Exercise instructions >>
Write out only the span of lines that begins at the line with "by 1200 pixels." and ends at the line with "return o, Q, Cc". Keep both end lines, word for word.

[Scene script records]
## start

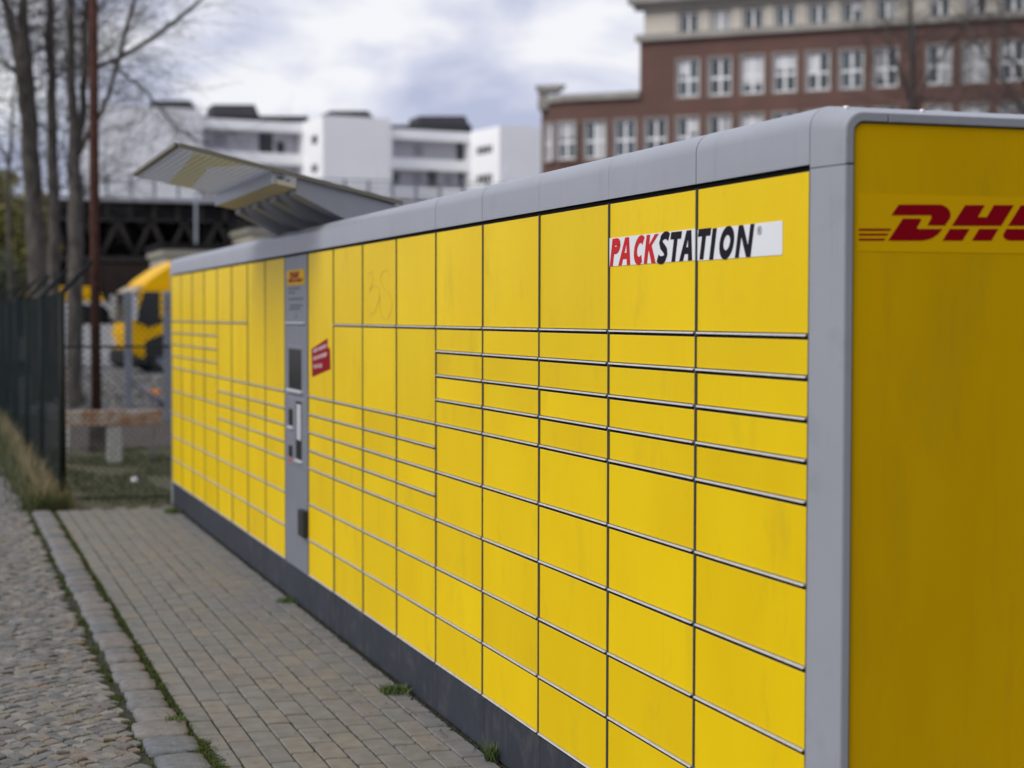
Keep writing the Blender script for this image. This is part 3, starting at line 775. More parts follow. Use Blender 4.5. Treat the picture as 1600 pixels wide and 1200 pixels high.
plate('edge_trim', A_+Vector((0.012, 0, 0)), C_, YF+0.001, YF+0.014, 0.022, M['edge'])
me = cbox_mesh('front_beam', C_.x-0.012, C_.x+0.012, YN, YF, C_.z-0.075, C_.z-0.002, 0.002); link('front_beam', me, M['grey'], locker)
b = MB(); b.prism([Vector((C_.x+0.013, YN, C_.z-0.074)), Vector((C_.x+0.115, YN, C_.z-0.096)), Vector((C_.x+0.115, YN, C_.z-0.070)), Vector((C_.x+0.013, YN, C_.z-0.050))], (0, YF-YN, 0))
b.build('light_tray', mat('beige_tray', (0.44, 0.41, 0.33), 0.6), locker)
D_ = B_+Vector((0.0, 0, -0.13))
for k in range(4):
    y0 = YN+0.002+k*(YF-YN-0.20)/3; y1 = y0+0.196
    b = MB(); b.prism([Vector((C_.x+0.118, y0, C_.z-0.125)), Vector((C_.x+0.118, y0, C_.z-0.034)), Vector((0.43, y0, 2.240)), Vector((0.52, y0, 2.153)), Vector((0.16, y0, 2.153)), Vector((0.10, y0, 2.18))], (0, y1-y0, 0))
    b.build('canopy_arm', M['grey_dark'], locker)
b = MB(); b.prism([Vector((0.20, YN+0.01, 2.155)), Vector((0.20, YN+0.01, 2.300)), Vector((0.425, YN+0.01, 2.238)), Vector((0.515, YN+0.01, 2.155))], (0, YF-YN-0.02, 0)); b.build('canopy_base', M['grey_dark'], locker)
b = MB(); b.prism([Vector((C_.x+0.12, YN+0.004, C_.z-0.030)), Vector((C_.x+0.12, YN+0.004, C_.z-0.024)), Vector((0.40, YN+0.004, 2.262)), Vector((0.40, YN+0.004, 2.256))], (0, YF-YN-0.008, 0)); b.build('canopy_roof_sheet', M['grey_dark'], locker)

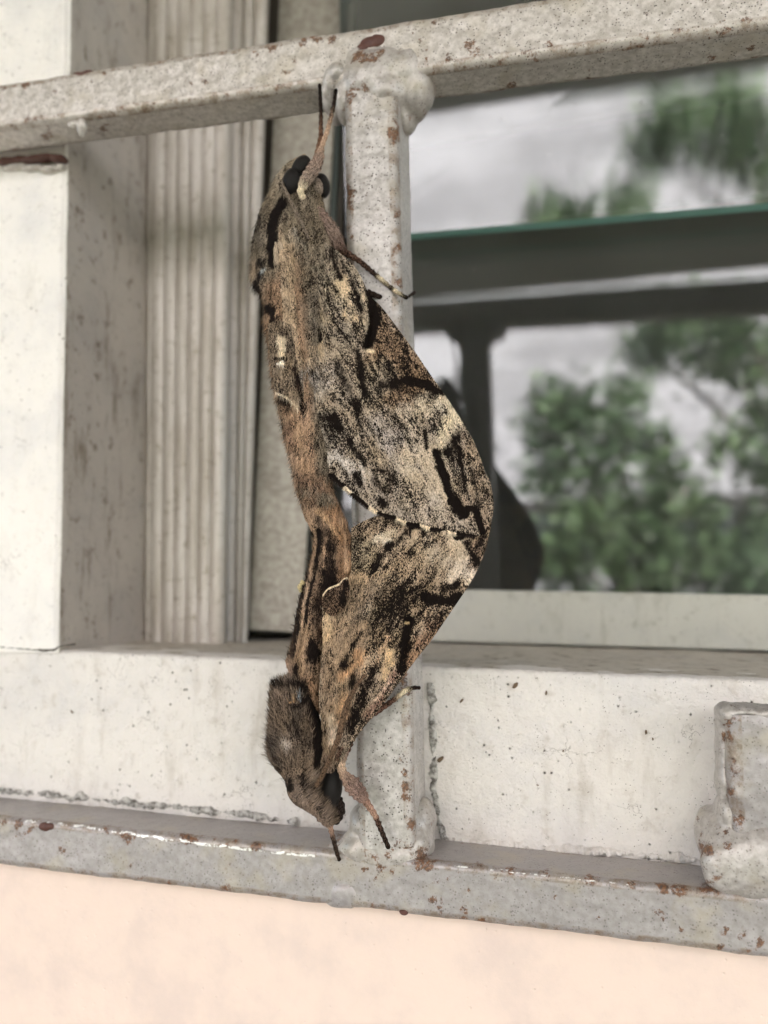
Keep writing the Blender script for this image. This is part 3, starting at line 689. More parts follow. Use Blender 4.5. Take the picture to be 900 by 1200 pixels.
def tube(name, pts, cols, parent, k=10, mat=None, seg=4, ntot=None, seed=0):
    """pts (px,py,y,r mm) ; cols list of (colour, A) per point"""
    P_ = np.array(pts, float); C_ = np.array([list(lin(c))+[a] for c, a in cols])
    n = ntot or max(24, int(np.hypot(*np.diff(P_[:, :2], axis=0).T).sum()/1.2))
    dl = np.r_[0, np.cumsum(np.hypot(*np.diff(P_[:, :2], axis=0).T))]; t = np.linspace(0, dl[-1], n)
    Q = np.stack([np.interp(t, dl, P_[:, i]) for i in range(4)], 1); Cc = np.stack([np.interp(t, dl, C_[:, i]) for i in range(4)], 1)
    for _ in range(3): Q[1:-1] = (Q[:-2]+2*Q[1:-1]+Q[2:])/4
    c3 = P(Q[:, 0], Q[:, 1], Q[:, 2]); tan = np.gradient(c3, axis=0); tan /= np.linalg.norm(tan, axis=1)[:, None]
    yv = np.array([.1, 1., 0]); u = np.cross(tan, yv); u /= np.linalg.norm(u, axis=1)[:, None]; v = np.cross(tan, u)
    a = np.linspace(0, 2*math.pi, k, endpoint=False)
    rr = Q[:, 3]*(1+.12*np.sin(t*.9+seed))
    rr[0] *= .4; rr[-1] *= .35
    V = c3[:, None]+rr[:, None, None]*(np.cos(a)[None, :, None]*u[:, None]+np.sin(a)[None, :, None]*v[:, None])
    V = V.reshape(-1, 3); N = n*k
    fc = [tuple(int(x) for x in q) for q in grid_faces(n, k, True)]+[tuple(range(k))[::-1], tuple(range(N-k, N))]
    nn = V-np.repeat(c3, k, 0); nn /= np.linalg.norm(nn, axis=1)[:, None]+1e-9
    V = V+nn*((fbm(V, 2., 3, seed)-.5)*.25*np.repeat(rr, k))[:, None]
    o = mesh_obj(name, V, fc, mat or M_scale, parent, attrs={'col': np.repeat(Cc, k, 0)})
    return o, Q, Cc
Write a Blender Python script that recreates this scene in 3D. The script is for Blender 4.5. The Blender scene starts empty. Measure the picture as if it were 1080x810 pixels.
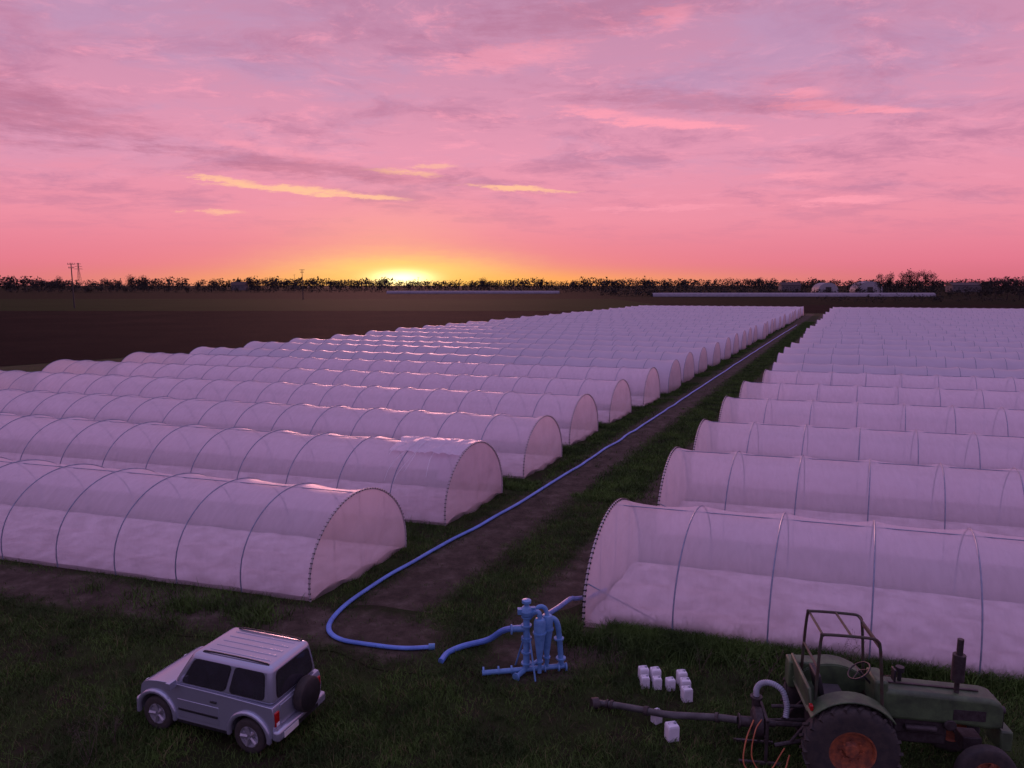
import bpy, math, random
import numpy as np
from mathutils import Vector, Matrix, noise as mnoise
random.seed(7)
rng=np.random.default_rng(5)
scene=bpy.context.scene
col=scene.collection
R=math.radians
S=1.1
scene.view_settings.view_transform='Standard'
scene.view_settings.look='None'
scene.view_settings.exposure=0

def lin(r,g,b,k=1):
    o=[]
    for c in (r,g,b):
        c/=255
        o.append(k*(c/12.92 if c<=.04045 else ((c+.055)/1.055)**2.4))
    return (o[0],o[1],o[2],1)

# ---------------- materials ----------------
def newmat(name):
    m=bpy.data.materials.new(name); m.use_nodes=True
    nt=m.node_tree; nt.nodes.clear()
    out=nt.nodes.new('ShaderNodeOutputMaterial')
    return m,nt,out
def mat(name,c1,c2=None,rough=.6,metal=0,scale=6,bump=.0,bscale=40,detail=4,spec=.5,bdist=.02):
    m,nt,out=newmat(name); N=nt.nodes; L=nt.links
    p=N.new('ShaderNodeBsdfPrincipled'); L.new(p.outputs[0],out.inputs[0])
    p.inputs['Roughness'].default_value=rough; p.inputs['Metallic'].default_value=metal
    p.inputs['Specular IOR Level'].default_value=spec
    tc=N.new('ShaderNodeTexCoord')
    n=N.new('ShaderNodeTexNoise'); n.inputs['Scale'].default_value=scale; n.inputs['Detail'].default_value=detail
    n.inputs['Roughness'].default_value=.65
    L.new(tc.outputs['Object'],n.inputs['Vector'])
    r=N.new('ShaderNodeValToRGB'); r.color_ramp.elements[0].position=.38; r.color_ramp.elements[1].position=.64
    c2=c2 or tuple(x*.7 for x in c1)
    r.color_ramp.elements[0].color=(*c2[:3],1); r.color_ramp.elements[1].color=(*c1[:3],1)
    L.new(n.outputs[0],r.inputs[0]); L.new(r.outputs[0],p.inputs['Base Color'])
    if bump:
        n2=N.new('ShaderNodeTexNoise'); n2.inputs['Scale'].default_value=bscale; n2.inputs['Detail'].default_value=4
        L.new(tc.outputs['Object'],n2.inputs['Vector'])
        b=N.new('ShaderNodeBump'); b.inputs['Strength'].default_value=bump; b.inputs['Distance'].default_value=bdist
        L.new(n2.outputs[0],b.inputs['Height']); L.new(b.outputs[0],p.inputs['Normal'])
    return m

def film_mat(name,transp=.34,tint=(.82,.76,.84),trcol=(.90,.76,.84),detail=5,wr=.35,rough=.36):
    m,nt,out=newmat(name); N=nt.nodes; L=nt.links
    tc=N.new('ShaderNodeTexCoord')
    p=N.new('ShaderNodeBsdfPrincipled'); p.inputs['Roughness'].default_value=rough
    p.inputs['Specular IOR Level'].default_value=.6
    tr=N.new('ShaderNodeBsdfTranslucent'); tr.inputs[0].default_value=(*trcol,1)
    n=N.new('ShaderNodeTexNoise'); n.inputs['Scale'].default_value=.9; n.inputs['Detail'].default_value=detail; n.inputs['Roughness'].default_value=.6
    mp=N.new('ShaderNodeMapping'); mp.inputs['Scale'].default_value=(1,.5,1.6)
    L.new(tc.outputs['Object'],mp.inputs[0]); L.new(mp.outputs[0],n.inputs['Vector'])
    r=N.new('ShaderNodeValToRGB'); r.color_ramp.elements[0].position=.3; r.color_ramp.elements[1].position=.7
    r.color_ramp.elements[0].color=(*[c*.9 for c in tint],1); r.color_ramp.elements[1].color=(*tint,1)
    L.new(n.outputs[0],r.inputs[0])
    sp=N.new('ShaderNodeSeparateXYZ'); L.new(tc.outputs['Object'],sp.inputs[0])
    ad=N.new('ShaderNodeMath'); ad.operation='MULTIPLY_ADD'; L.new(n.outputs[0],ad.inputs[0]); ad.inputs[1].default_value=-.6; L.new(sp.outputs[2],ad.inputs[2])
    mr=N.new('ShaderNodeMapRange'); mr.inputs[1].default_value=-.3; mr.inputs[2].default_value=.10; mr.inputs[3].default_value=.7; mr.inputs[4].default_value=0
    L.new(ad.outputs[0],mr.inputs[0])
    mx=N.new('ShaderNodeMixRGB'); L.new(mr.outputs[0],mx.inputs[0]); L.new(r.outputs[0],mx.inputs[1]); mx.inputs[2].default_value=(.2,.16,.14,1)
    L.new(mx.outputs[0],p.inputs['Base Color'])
    n2=N.new('ShaderNodeTexNoise'); n2.inputs['Scale'].default_value=3; n2.inputs['Detail'].default_value=detail-1; n2.inputs['Distortion'].default_value=.6
    mp2=N.new('ShaderNodeMapping'); mp2.inputs['Scale'].default_value=(2.0,.6,.6)
    L.new(tc.outputs['Object'],mp2.inputs[0]); L.new(mp2.outputs[0],n2.inputs['Vector'])
    b=N.new('ShaderNodeBump'); b.inputs['Strength'].default_value=wr; b.inputs['Distance'].default_value=.04
    L.new(n2.outputs[0],b.inputs['Height']); L.new(b.outputs[0],p.inputs['Normal']); L.new(b.outputs[0],tr.inputs['Normal'])
    m1=N.new('ShaderNodeMixShader'); m1.inputs[0].default_value=.4
    L.new(p.outputs[0],m1.inputs[1]); L.new(tr.outputs[0],m1.inputs[2])
    if transp<=0:
        L.new(m1.outputs[0],out.inputs[0]); return m
    tp=N.new('ShaderNodeBsdfTransparent'); tp.inputs[0].default_value=(.98,.96,.98,1)
    m2=N.new('ShaderNodeMixShader')
    mr2=N.new('ShaderNodeMapRange'); mr2.inputs[1].default_value=.3; mr2.inputs[2].default_value=.7; mr2.inputs[3].default_value=transp-.035; mr2.inputs[4].default_value=transp+.035
    L.new(n2.outputs[0],mr2.inputs[0]); L.new(mr2.outputs[0],m2.inputs[0])
    L.new(m1.outputs[0],m2.inputs[1]); L.new(tp.outputs[0],m2.inputs[2]); L.new(m2.outputs[0],out.inputs[0])
    return m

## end

Answer to this problem >>
Keep writing the Blender script for this image. This is part 3, starting at line 689. More parts follow. Use Blender 4.5. Take the picture to be 900 by 1200 pixels.
def tube(name, pts, cols, parent, k=10, mat=None, seg=4, ntot=None, seed=0):
    """pts (px,py,y,r mm) ; cols list of (colour, A) per point"""
    P_ = np.array(pts, float); C_ = np.array([list(lin(c))+[a] for c, a in cols])
    n = ntot or max(24, int(np.hypot(*np.diff(P_[:, :2], axis=0).T).sum()/1.2))
    dl = np.r_[0, np.cumsum(np.hypot(*np.diff(P_[:, :2], axis=0).T))]; t = np.linspace(0, dl[-1], n)
    Q = np.stack([np.interp(t, dl, P_[:, i]) for i in range(4)], 1); Cc = np.stack([np.interp(t, dl, C_[:, i]) for i in range(4)], 1)
    for _ in range(3): Q[1:-1] = (Q[:-2]+2*Q[1:-1]+Q[2:])/4
    c3 = P(Q[:, 0], Q[:, 1], Q[:, 2]); tan = np.gradient(c3, axis=0); tan /= np.linalg.norm(tan, axis=1)[:, None]
    yv = np.array([.1, 1., 0]); u = np.cross(tan, yv); u /= np.linalg.norm(u, axis=1)[:, None]; v = np.cross(tan, u)
    a = np.linspace(0, 2*math.pi, k, endpoint=False)
    rr = Q[:, 3]*(1+.12*np.sin(t*.9+seed))
    rr[0] *= .4; rr[-1] *= .35
    V = c3[:, None]+rr[:, None, None]*(np.cos(a)[None, :, None]*u[:, None]+np.sin(a)[None, :, None]*v[:, None])
    V = V.reshape(-1, 3); N = n*k
    fc = [tuple(int(x) for x in q) for q in grid_faces(n, k, True)]+[tuple(range(k))[::-1], tuple(range(N-k, N))]
    nn = V-np.repeat(c3, k, 0); nn /= np.linalg.norm(nn, axis=1)[:, None]+1e-9
    V = V+nn*((fbm(V, 2., 3, seed)-.5)*.25*np.repeat(rr, k))[:, None]
    o = mesh_obj(name, V, fc, mat or M_scale, parent, attrs={'col': np.repeat(Cc, k, 0)})
    return o, Q, Cc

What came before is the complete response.